# Dataset excerpt
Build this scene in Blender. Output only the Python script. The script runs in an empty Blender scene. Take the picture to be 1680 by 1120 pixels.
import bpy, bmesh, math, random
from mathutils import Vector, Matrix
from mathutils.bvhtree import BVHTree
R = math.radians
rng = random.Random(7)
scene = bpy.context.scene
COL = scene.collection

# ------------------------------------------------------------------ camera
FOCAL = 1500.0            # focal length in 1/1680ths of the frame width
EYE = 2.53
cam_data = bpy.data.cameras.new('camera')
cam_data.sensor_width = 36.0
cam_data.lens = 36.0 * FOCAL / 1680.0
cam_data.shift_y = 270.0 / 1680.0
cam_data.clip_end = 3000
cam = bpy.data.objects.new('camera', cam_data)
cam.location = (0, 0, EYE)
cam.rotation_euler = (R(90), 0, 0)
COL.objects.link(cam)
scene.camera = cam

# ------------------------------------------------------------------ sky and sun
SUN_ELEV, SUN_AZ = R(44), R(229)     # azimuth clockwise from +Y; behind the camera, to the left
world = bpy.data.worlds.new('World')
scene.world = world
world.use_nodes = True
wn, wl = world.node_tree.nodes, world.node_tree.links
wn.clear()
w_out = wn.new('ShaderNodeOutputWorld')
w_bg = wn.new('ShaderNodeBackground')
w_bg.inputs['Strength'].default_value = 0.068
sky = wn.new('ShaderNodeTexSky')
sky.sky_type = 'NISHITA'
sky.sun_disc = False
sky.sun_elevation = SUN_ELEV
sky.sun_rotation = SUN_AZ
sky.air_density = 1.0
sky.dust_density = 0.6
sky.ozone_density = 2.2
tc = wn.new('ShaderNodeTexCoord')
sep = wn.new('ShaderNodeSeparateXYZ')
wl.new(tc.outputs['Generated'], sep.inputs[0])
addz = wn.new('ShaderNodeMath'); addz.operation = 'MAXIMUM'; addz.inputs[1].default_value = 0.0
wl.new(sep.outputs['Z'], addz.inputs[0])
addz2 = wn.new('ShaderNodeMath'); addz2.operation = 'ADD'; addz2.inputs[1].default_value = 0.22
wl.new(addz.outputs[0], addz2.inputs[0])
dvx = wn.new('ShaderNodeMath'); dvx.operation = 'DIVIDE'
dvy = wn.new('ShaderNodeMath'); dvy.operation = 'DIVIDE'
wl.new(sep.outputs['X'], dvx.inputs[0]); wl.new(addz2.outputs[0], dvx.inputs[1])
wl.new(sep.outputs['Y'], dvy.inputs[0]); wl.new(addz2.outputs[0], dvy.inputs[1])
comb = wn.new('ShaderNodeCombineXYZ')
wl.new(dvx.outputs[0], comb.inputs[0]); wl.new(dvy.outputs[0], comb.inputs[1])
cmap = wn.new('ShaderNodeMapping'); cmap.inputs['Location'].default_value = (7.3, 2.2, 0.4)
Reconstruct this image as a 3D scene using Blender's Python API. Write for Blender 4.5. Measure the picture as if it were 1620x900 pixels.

# EXERCISE
Your task is to print the whole listing again exactly.

# THE SOLUTION
Build this scene in Blender. Output only the Python script. The script runs in an empty Blender scene. Take the picture to be 1680 by 1120 pixels.
import bpy, bmesh, math, random
from mathutils import Vector, Matrix
from mathutils.bvhtree import BVHTree
R = math.radians
rng = random.Random(7)
scene = bpy.context.scene
COL = scene.collection

# ------------------------------------------------------------------ camera
FOCAL = 1500.0            # focal length in 1/1680ths of the frame width
EYE = 2.53
cam_data = bpy.data.cameras.new('camera')
cam_data.sensor_width = 36.0
cam_data.lens = 36.0 * FOCAL / 1680.0
cam_data.shift_y = 270.0 / 1680.0
cam_data.clip_end = 3000
cam = bpy.data.objects.new('camera', cam_data)
cam.location = (0, 0, EYE)
cam.rotation_euler = (R(90), 0, 0)
COL.objects.link(cam)
scene.camera = cam

# ------------------------------------------------------------------ sky and sun
SUN_ELEV, SUN_AZ = R(44), R(229)     # azimuth clockwise from +Y; behind the camera, to the left
world = bpy.data.worlds.new('World')
scene.world = world
world.use_nodes = True
wn, wl = world.node_tree.nodes, world.node_tree.links
wn.clear()
w_out = wn.new('ShaderNodeOutputWorld')
w_bg = wn.new('ShaderNodeBackground')
w_bg.inputs['Strength'].default_value = 0.068
sky = wn.new('ShaderNodeTexSky')
sky.sky_type = 'NISHITA'
sky.sun_disc = False
sky.sun_elevation = SUN_ELEV
sky.sun_rotation = SUN_AZ
sky.air_density = 1.0
sky.dust_density = 0.6
sky.ozone_density = 2.2
tc = wn.new('ShaderNodeTexCoord')
sep = wn.new('ShaderNodeSeparateXYZ')
wl.new(tc.outputs['Generated'], sep.inputs[0])
addz = wn.new('ShaderNodeMath'); addz.operation = 'MAXIMUM'; addz.inputs[1].default_value = 0.0
wl.new(sep.outputs['Z'], addz.inputs[0])
addz2 = wn.new('ShaderNodeMath'); addz2.operation = 'ADD'; addz2.inputs[1].default_value = 0.22
wl.new(addz.outputs[0], addz2.inputs[0])
dvx = wn.new('ShaderNodeMath'); dvx.operation = 'DIVIDE'
dvy = wn.new('ShaderNodeMath'); dvy.operation = 'DIVIDE'
wl.new(sep.outputs['X'], dvx.inputs[0]); wl.new(addz2.outputs[0], dvx.inputs[1])
wl.new(sep.outputs['Y'], dvy.inputs[0]); wl.new(addz2.outputs[0], dvy.inputs[1])
comb = wn.new('ShaderNodeCombineXYZ')
wl.new(dvx.outputs[0], comb.inputs[0]); wl.new(dvy.outputs[0], comb.inputs[1])
cmap = wn.new('ShaderNodeMapping'); cmap.inputs['Location'].default_value = (7.3, 2.2, 0.4)
Reconstruct this image as a 3D scene using Blender's Python API. Write for Blender 4.5. Measure the picture as if it were 1620x900 pixels.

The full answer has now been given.